Federal climate report warns of worsening disasters
WASHINGTON — As California’s catastrophic wildfires recede and people rebuild after two hurricanes, a massive new federal report warns extreme weather disasters are worsening in the United States. The White House report quietly issued yesterday also frequently contradicts President Trump.
The National Climate Assessment says warming charged extremes “have already become more frequent, intense, widespread or of long duration.”
The federal report says the last few years have smashed records for damaging weather in the U.S., costing nearly $400 billion since 2015. “Warmer and drier conditions have contributed to an increase in large forest fires in the western United States and interior Alaska,” according to the report.

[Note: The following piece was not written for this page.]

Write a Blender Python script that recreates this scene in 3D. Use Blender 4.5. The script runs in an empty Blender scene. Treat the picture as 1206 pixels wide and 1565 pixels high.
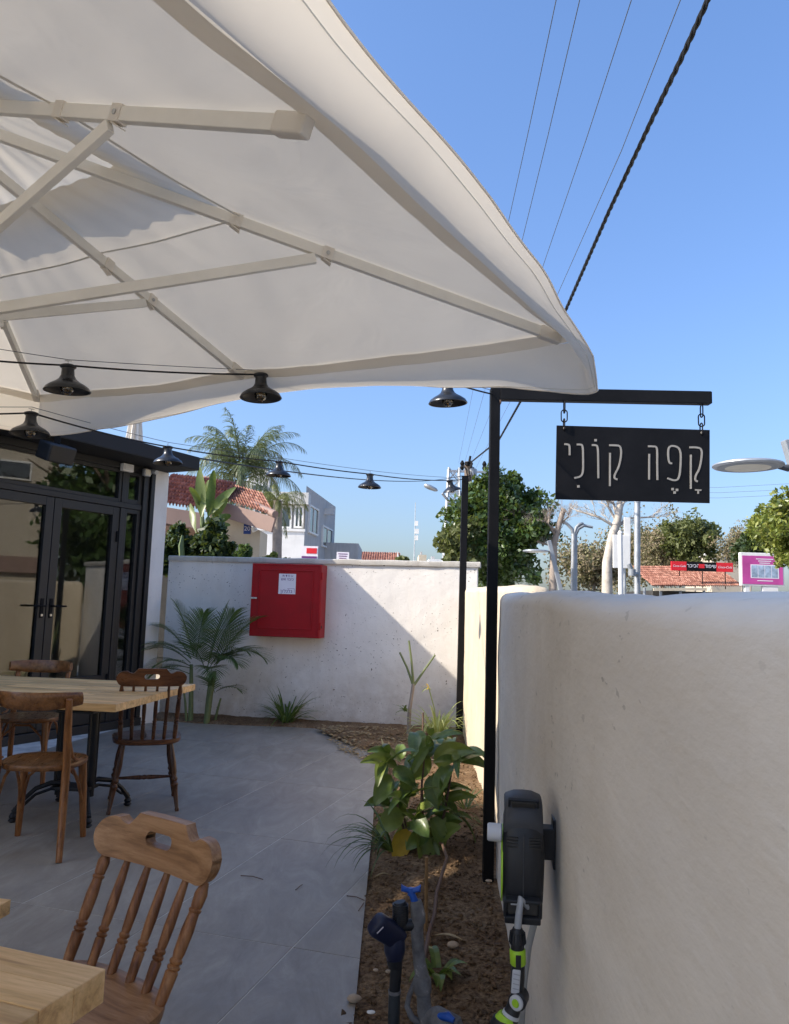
import bpy, bmesh, math, random
import numpy as np
from mathutils import Vector, Matrix, Quaternion, noise as mnoise
random.seed(7); rng = np.random.default_rng(7)
SC = bpy.context.scene
COL = SC.collection
R = math.radians

# ------------------------------------------------------------------ camera
F_PX, PITCH, ROLL, EYE = 1187.0, 0.12, 0.030, 1.33
cam_d = bpy.data.cameras.new('camera'); cam = bpy.data.objects.new('camera', cam_d); COL.objects.link(cam)
cam.matrix_world = Matrix.Translation((0, 0, EYE)) @ Matrix.Rotation(R(90) + PITCH, 4, 'X') @ Matrix.Rotation(ROLL, 4, 'Z')
cam_d.sensor_fit = 'HORIZONTAL'; cam_d.sensor_width = 36.0; cam_d.lens = 36.0 * F_PX / 1206.0
cam_d.clip_start = 0.02; cam_d.clip_end = 6000
SC.camera = cam

# ------------------------------------------------------------------ sky and sun
SUN_TRAVEL = Vector((0.966, 0.259, -0.685)).normalized()
W = bpy.data.worlds.new('World'); SC.world = W; W.use_nodes = True
wn = W.node_tree.nodes; wl = W.node_tree.links; wn.clear()
sky = wn.new('ShaderNodeTexSky'); sky.sky_type = 'NISHITA'; sky.sun_disc = False
sky.sun_elevation = math.asin(-SUN_TRAVEL.z); sky.sun_rotation = math.atan2(-SUN_TRAVEL.x, -SUN_TRAVEL.y)
sky.altitude = 20; sky.air_density = 1.0; sky.dust_density = 2.4; sky.ozone_density = 3.0
bg = wn.new('ShaderNodeBackground'); bg.inputs['Strength'].default_value = 0.115
wo = wn.new('ShaderNodeOutputWorld'); tcw = wn.new('ShaderNodeTexCoord'); spw = wn.new('ShaderNodeSeparateXYZ'); rpw = wn.new('ShaderNodeValToRGB'); mxw = wn.new('ShaderNodeMix'); mxw.data_type = 'RGBA'; mxw.blend_type = 'MULTIPLY'; mxw.inputs[0].default_value = 1
wl.new(tcw.outputs['Generated'], spw.inputs[0]); wl.new(spw.outputs[2], rpw.inputs[0])      # even, slightly dimmer air towards the horizon all round
for el_, (p_, v_) in zip([rpw.color_ramp.elements[0], rpw.color_ramp.elements.new(.3), rpw.color_ramp.elements[-1]], ((0, (.53, .53, .56)), (.3, (.58, .65, .77)), (.62, (.63, .74, .88)))): el_.position = p_; el_.color = (*v_, 1)
wl.new(sky.outputs[0], mxw.inputs[6]); wl.new(rpw.outputs[0], mxw.inputs[7]); wl.new(mxw.outputs[2], bg.inputs[0]); wl.new(bg.outputs[0], wo.inputs[0])
sun_d = bpy.data.lights.new('sun', 'SUN'); sun_d.energy = 2.3; sun_d.angle = R(0.53); sun_d.color = (1.0, 0.90, 0.76)
sun = bpy.data.objects.new('sun', sun_d); COL.objects.link(sun)
sun.rotation_euler = SUN_TRAVEL.to_track_quat('-Z', 'Y').to_euler(); sun.location = (-20, -6, 16)
SC.view_settings.view_transform = 'Standard'; SC.view_settings.look = 'None'
SC.view_settings.gamma = 1.0; SC.view_settings.use_curve_mapping = False
SC.view_settings.exposure = 1.70
SC.cycles.max_bounces = 14; SC.cycles.diffuse_bounces = 10; SC.cycles.glossy_bounces = 6; SC.cycles.transparent_max_bounces = 16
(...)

“We are seeing the things we said would be happening, happen now in real life,” said report co-author Katharine Hayhoe of Texas Tech University. “As a climate scientist it is almost surreal.”
And report co-author Donald Wuebbles, a University of Illinois climate scientist, said, “We’re going to continue to see severe weather events get stronger and more intense.”
The Lower 48 states have warmed 1.8 degrees since 1900 with 1.2 degrees in the last few decades, according to the report. By the end of the century, the U.S. will be 3 to 12 degrees hotter depend- ing on how much greenhouse gases are released into the atmosphere, the report warns.
Trump tweeted this week about the cold weather hitting the East, including: “Brutal and Extended Cold Blast could shatter ALL RECORDS - Whatever happened to Global Warming?”
Yesterday’s report seemed to anticipate such comments, saying: “Over shorter timescales and smaller geographic regions, the influence of natural variability can be larger than the influence of human activity ... Over climate timescales of multiple decades, however, global temperature continues to steadily increase.”
Releasing the report on Black Friday “is a transparent attempt by the Trump Administration to bury this report and continue the campaign of not only denying but suppressing the best of climate science,” said study coauthor Andrew Light, an international policy expert at the World Resources Institute.